--- start ---
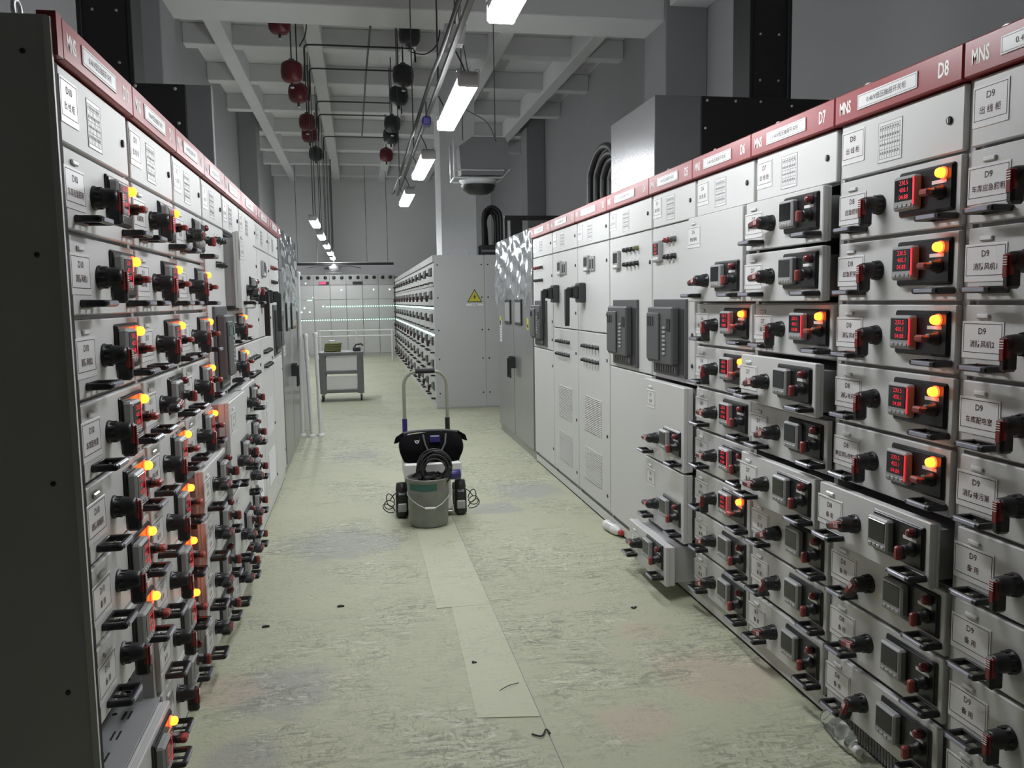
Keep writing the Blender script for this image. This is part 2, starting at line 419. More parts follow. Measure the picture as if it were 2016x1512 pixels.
LABELS = {}
def label_mesh(lines, w=.148, h=.098, ink='ink'):
    key = (tuple(lines), w, h)
    if key in LABELS: return LABELS[key]
    m = MB(); m.box(0, w, -.002, 0, -h, 0, 'plate', .0015)
    a, b, t = .006, .006, .0016
    for (x0, x1, z0, z1) in ((a, w - a, -b - t, -b), (a, w - a, -h + b + h * .10, -h + b + t + h * .10), (a, a + t, -h + b + h * .10, -b), (w - a - t, w - a, -h + b + h * .10, -b)):
        m.box(x0, x1, -.0024, -.0018, z0, z1, 'ink')
    m.text(lines[0], w / 2, -h * .26, h * .17, 'ink', -.0025, None, .012)
    m.text(lines[1], w / 2, -h * .60, h * .19, 'ink_red' if ink == 'ink' else ink, -.0025, w * .84, .010)
    LABELS[key] = mesh_of(m, 'label_plate')
    return LABELS[key]
def diagram_mesh():
    m = MB(); W, H = .115, .12
    m.box(0, W, -.0012, 0, -H, 0, 'plate')
    def ln(x0, x1, z0, z1): m.box(x0, x1, -.0016, -.001, z0, z1, 'ink_grey')
    t = .0014
    for i in range(8): ln(.006, W - .006, -.012 - i * .014, -.012 - i * .014 + t)
    for i in range(9): ln(.008 + i * .012, .008 + i * .012 + t, -H + .012, -.010)
    for i in range(8):
        for j in range(4):
            x = .010 + i * .012; z = -.022 - j * .024; ln(x, x + .006, z, z + .006)
    ln(0, W, -t, 0); ln(0, W, -H, -H + t); ln(0, t, -H, 0); ln(W - t, W, -H, 0)
    return m
DIAG = mesh_of(diagram_mesh(), 'circuit_diagram')

# ------------------------------------------------------------------ drawer and cabinet builders
Z0, RP = 1.8767, 0.2          # top of the drawer field, pitch of one drawer row
def drawer(cab, row, n=1, pull=0.0, state=2, ang=None, text=('', ''), w=.6, lay=None):
    """state 2 = switched on with its lamp lit, 1 = only the display lit, 0 = dead"""
    ztop = Z0 - row * RP - .006; h = n * RP - .012; x0 = .018; ww = w - .034
    m = MB(); m.box(0, ww, 0, .022, -h, 0, 'paint', .003)
    m.box(.03, ww - .03, .022, .50, -h + .014, -.030, 'zinc')
    if pull > .02:
        m.box(0.002, ww - .002, .02, .034, -h + .002, -.002, 'paint', .003)
    d = m.build('drawer', cab, (x0, -pull, ztop))
    v0 = -(n - 1) * RP * .0
    vb = -(n - 1) * RP                                  # controls sit in the lowest row of a tall drawer
    put('tag_holder', TAGM, d, (.045, 0, -.022))
    put('label_plate', label_mesh(text), d, (-.008, 0, -.042))
    if ang is None: ang = 0 if state == 2 else 90
    put('rotary_handle', CUP, d, (.212, 0, -.094 + vb), (0, math.radians(ang), 0))
    p = put('instrument_panel', PANEL, d, (.312, 0, -.016 + vb))
    put('power_meter', METER[1 if state else 0], d, (.321, -.006, -.030 + vb))
    put('indicator_lamp', LAMP[1 if state == 2 else 0], d, (.508, -.008, -.041 + vb))
    put('selector_knob', KNOB, d, (.500, -.008, -.092 + vb), (0, 0 if state == 2 else math.radians(-90), 0))
    put('pull_handle', PULL, d, (.100, 0, -.160 + vb)); put('pull_handle', PULL, d, (.508, 0, -.160 + vb))
    return d

def header(cab, w, code, n0=True):
    m = MB(); m.box(.002, w - .002, -.020, .06, 2.056, 2.150, 'red_band', .004)
    m.text('MNS', .062, 2.103, .040, 'lettering', -.0206, .062, .022)
    m.text(code, w - .075, 2.103, .042, 'lettering', -.0206, .042 if len(code) < 3 else .06, .022)
    hd = m.build('header_band', cab)
    W = w * .48; x = w * .22
    p = MB(); p.box(0, W, -.003, 0, -.046, 0, 'plate', .001)
    t = .0015
    for (a, b, c, d) in ((.004, W - .004, -.006, -.0045), (.004, W - .004, -.0415, -.040), (.004, .0055, -.0415, -.0045), (W - .0055, W - .004, -.0415, -.0045)):
        p.box(a, b, -.0034, -.003, c, d, 'ink_grey')
    p.text('0.4kV低压抽屉开关柜', W / 2, -.023, .019, 'ink', -.0036, W * .86)
    p.build('nameplate', hd, (x, -.020, 2.126))

def top_door(cab, w, code, kind='出 线 柜', lx=None):
    d = MB().box(0, w - .030, 0, .02, -.172, 0, 'paint', .003).build('door', cab, (.016, 0, 2.052))
    put('label_plate', label_mesh((code, kind), .125, .105, 'ink'), d, (.002, 0, -.022))
    put('circuit_diagram', DIAG, d, (w * .33, 0, -.030))
    put('door_lock', LOCK, d, (w - .085, 0, -.085))

def body(cab, w, depth=1.0, open_z=(), mat_='frame_grey', ztop=2.135):
    m = MB()
    m.box(0, w, .028, depth, ztop - .02, ztop, 'paint')
    m.box(0, .012, .016, depth, 0, ztop - .02, mat_); m.box(w - .012, w, .016, depth, 0, ztop - .02, mat_)
    m.box(.012, w - .012, depth - .01, depth, 0, ztop - .02, mat_)
    # closed front behind the doors and drawers, left open where a drawer is missing or drawn out
    top = ztop - .02
    for (za, zb) in sorted(open_z, reverse=True):
        if top - zb > .002: m.box(.012, w - .012, .030, .045, zb, top, mat_)
        top = za
    if top > .08: m.box(.012, w - .012, .030, .045, .06, top, mat_)
    m.box(0, w, .012, .10, 0.014, .072, 'paint'); m.box(0, w, .016, .10, 0.0, .014, 'gap_black')  # lowest strip coloured black, painting in the shadowed recess at the floor
    return m.build('body', cab)

def row_root(side, y_lo, y_hi, label, group):
    if side == 'R': return thing('switchgear_cabinet', label, 'electrical cabinet', (1.592, y_hi, 0), -PI / 2, group)
    return thing('switchgear_cabinet', label, 'electrical cabinet', (-.649, y_lo, 0), PI / 2, group)

def eyes(cab, w, n=2):
    for y in (.080, .32)[:n]: put('lifting_eye', EYE, cab, (.03, y, 2.135))

def door_panel(cab, w, z0, z1, name='door', locks=(), x0=.010, x1=None):
    x1 = w - .010 if x1 is None else x1
    d = MB().box(0, x1 - x0, 0, .022, z0 - z1 + .008, 0, 'paint', .003).build(name, cab, (x0, 0, z1 - .004))
    for (lx, lz) in locks: put('door_lock', LOCK, d, (lx - x0, 0, lz - z1 + .004))
    return d

def breaker_unit(cab, x0, x1, z0, z1, out=.055, mirror=False):
    W = x1 - x0; H = z1 - z0; m = MB()
    m.box(0, W, -.014, .02, -H, 0, 'breaker', .004)
    m.box(.02, W - .02, -.016, -.012, -H + .02, -.05, 'breaker_dark')
    bm = m.build('circuit_breaker', cab, (x0, 0, z1))
    b = MB(); b.box(0, W * .78, -out, -.012, -H * .74, 0, 'breaker', .008)
    a = .06 if not mirror else W * .45
    b.box(.012, W * .42, -out - .010, -out, -H * .70, -.03, 'breaker', .004)
    for k in range(7): b.box(W * .52, W * .60, -out - .006, -out, -.10 - k * .022 - .012, -.10 - k * .022, 'bezel', .002)
    for k in range(3): b.box(.03 + k * .035, .052 + k * .035, -out - .012, -out - .009, -.10, -.05, 'screen', .002)
    b.box(W * .63, W * .74, -out - .003, -out, -.12, -.06, 'screen')
    b.build('front_cover', bm, (W * .04, 0, -H * .10))
    g = MB(); g.box(.0, W * .7, -.022, -.012, -H * .14, 0, 'breaker_dark', .003)
    for k in range(9): g.box(.012 + k * W * .075, .012 + k * W * .075 + .010, -.027, -.02, -H * .11, -.012, 'bezel', .002)
    g.build('terminal_row', bm, (W * .12, 0, -H * .83))
    return bm

BULB = {}
for nm_, mt_ in (('black', 'black_plastic'), ('red', 'lamp_off'), ('yellow', 'olive'), ('steel', 'breaker')):
    BULB[nm_] = mesh_of(MB().lathe((0, 0, 0), (0, -1, 0), [(.015, 0), (.015, .006), (.013, .008), (.012, .024), (.009, .030), (.001, .031)], mt_, 12).box(-.012, .012, -.002, 0, .020, .028, 'plate').lathe((0, 0, 0), (0, -1, 0), [(.015, 0), (.015, .003)], 'bezel', 12), 'push_button')
def buttons(door, x0, z0, cols, rows, dx, dz, kinds):
    for r in range(rows):
        for c in range(cols):
            put('push_button', BULB[kinds[r][c]], door, (x0 + c * dx, 0, z0 - r * dz))
def meter_box(door, x, z, on=0, k=1.0):
    m = MB(); m.box(0, .105 * k, -.022, 0, -.11 * k, 0, 'bezel', .004); m.box(.012 * k, .093 * k, -.024, -.02, -.075 * k, -.012 * k, 'screen', .002)
    for i in range(3): m.box((.014 + i * .027) * k, (.036 + i * .027) * k, -.025, -.021, -.100 * k, -.086 * k, 'lettering', .002)
    if on:
        for i, t in enumerate(DIG): m.text(t, .053 * k, (-.024 - i * .020) * k, .013 * k, 'digits', -.0246)
    return m.build('power_meter', door, (x, 0, z))
def knife_switch(door, x, z, side=1):
    m = MB(); m.box(-.075, .045, -.050, 0, -.075, .065, 'breaker_dark', .008)
    m.box(-.06, .03, -.085, -.045, -.045, .045, 'black_plastic', .010)
    m.box(-.052, -.012, -.125, -.08, -.04, .035, 'black_plastic', .010)
    m.prism([(-.05, .02), (-.008, .02), (-.014, -.20), (-.022, -.24), (-.042, -.24), (-.048, -.20)], -.135, -.105, 'black_plastic')
    return m.build('switch_lever', door, (x, 0, z))
VENTS = {}
def vent(door, x, z, w, h):
    m = MB(); n = int(h / .0125)
    m.box(0, w, -.0015, 0, -h, 0, 'paint')
    for i in range(n):
        zz = -.006 - i * (h - .006) / n
        m.quad((.004, -.0018, zz), (w - .004, -.0018, zz), (w - .004, -.0018, zz - .0048), (.004, -.0018, zz - .0048), 'ink_grey')
        m.quad((.004, -.0018, zz), (.004, -.006, zz - .001), (w - .004, -.006, zz - .001), (w - .004, -.0018, zz), 'paint')
    return m.build('vent_grille', door, (x, 0, z))

GR = 'cabinets of the right-hand switchgear row'; GL = 'cabinets of the left-hand switchgear row'
BY = '备 用'
# ---- right row -----------------------------------------------------
def feeder(side, y_lo, y_hi, code, label, specs, kinds='出 线 柜', open_rows=(), plinth=True):
    w = y_hi - y_lo; c = row_root(side, y_lo, y_hi, label, GR if side == 'R' else GL)
    oz = [(Z0 - (r + 1) * RP, Z0 - r * RP) for r in open_rows] + [(Z0 - (q['row'] + q['n']) * RP, Z0 - q['row'] * RP) for q in specs if q['pull'] > .02]
    body(c, w, open_z=oz); header(c, w, code); top_door(c, w, code, kinds); eyes(c, w)
    for sp in specs: drawer(c, w=w, **sp)
    return c
def sp(row, t, state=2, pull=0.0, n=1, ang=None, code=''):
    return dict(row=row, text=(code, t), state=state, pull=pull, n=n, ang=ang)
names9 = ['车库应急照明', '消防风机1', '消防风机2', '车库配电室', '消防排污泵', BY, BY, BY, BY]
c = feeder('R', 1.4, 2.0, 'D9', 'grey switchgear cabinet with plates reading D9, cut by the right edge of the photo',
           [sp(i, t, 2 if i < 5 else 0, 0, 1, 0, 'D9') for i, t in enumerate(names9)])
names8 = ['应急照明', '应急照明2', '消防风机', '消防电梯', '商应消防控制室', BY, BY, BY, BY]
c8 = feeder('R', 2.0, 2.6, 'D8', 'grey switchgear cabinet with header lettered D8, five red lamps lit',
           [sp(i, t, 2 if i < 5 else 0, .055 if i == 5 else .012 if i == 8 else 0, 1, None if i < 5 else (75, 40, 80, 25)[i - 5], 'D8') for i, t in enumerate(names8)])
names7 = ['室外停车场', '住宅照明', '风 机', BY, BY, BY, BY, BY, BY]
pull7 = [.045, .045, 0, .06, .012, .055, 0, 0, .01]
c = feeder('R', 2.6, 3.2, 'D7', 'grey switchgear cabinet under header D7 with one red lamp, in its third drawer',
           [sp(i, t, 2 if i == 2 else 0, pull7[i], 1, None if i == 2 else (85, 85, 0, 80, 75, 85, 70, 30, 75)[i], 'D7') for i, t in enumerate(names7)])
names6 = [None, None, '生活水泵房', '商业用电', BY, BY, '换热站', BY, BY]
st6 = [0, 0, 2, 2, 1, 1, 2, 0, 0]
c = feeder('R', 3.2, 3.8, 'D6', 'grey switchgear cabinet under header D6 with one tall pulled-out drawer above six short ones',
           [sp(0, '商业用电', 0, .045, 2, 80, 'D6')] + [sp(i, names6[i], st6[i], 0.0, 1, 0 if st6[i] == 2 else (88 if i < 6 else 70), 'D6') for i in range(2, 9)])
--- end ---
[AIM OF THE EXERCISE]: Write out exactly the lines between the start of the data and the line with "DIAG = mesh_of(diagram_mesh(), 'circuit_diagram')", including both, but none of the pictures.

[FULL SOLUTION]:
Keep writing the Blender script for this image. This is part 2, starting at line 419. More parts follow. Measure the picture as if it were 2016x1512 pixels.
LABELS = {}
def label_mesh(lines, w=.148, h=.098, ink='ink'):
    key = (tuple(lines), w, h)
    if key in LABELS: return LABELS[key]
    m = MB(); m.box(0, w, -.002, 0, -h, 0, 'plate', .0015)
    a, b, t = .006, .006, .0016
    for (x0, x1, z0, z1) in ((a, w - a, -b - t, -b), (a, w - a, -h + b + h * .10, -h + b + t + h * .10), (a, a + t, -h + b + h * .10, -b), (w - a - t, w - a, -h + b + h * .10, -b)):
        m.box(x0, x1, -.0024, -.0018, z0, z1, 'ink')
    m.text(lines[0], w / 2, -h * .26, h * .17, 'ink', -.0025, None, .012)
    m.text(lines[1], w / 2, -h * .60, h * .19, 'ink_red' if ink == 'ink' else ink, -.0025, w * .84, .010)
    LABELS[key] = mesh_of(m, 'label_plate')
    return LABELS[key]
def diagram_mesh():
    m = MB(); W, H = .115, .12
    m.box(0, W, -.0012, 0, -H, 0, 'plate')
    def ln(x0, x1, z0, z1): m.box(x0, x1, -.0016, -.001, z0, z1, 'ink_grey')
    t = .0014
    for i in range(8): ln(.006, W - .006, -.012 - i * .014, -.012 - i * .014 + t)
    for i in range(9): ln(.008 + i * .012, .008 + i * .012 + t, -H + .012, -.010)
    for i in range(8):
        for j in range(4):
            x = .010 + i * .012; z = -.022 - j * .024; ln(x, x + .006, z, z + .006)
    ln(0, W, -t, 0); ln(0, W, -H, -H + t); ln(0, t, -H, 0); ln(W - t, W, -H, 0)
    return m
DIAG = mesh_of(diagram_mesh(), 'circuit_diagram')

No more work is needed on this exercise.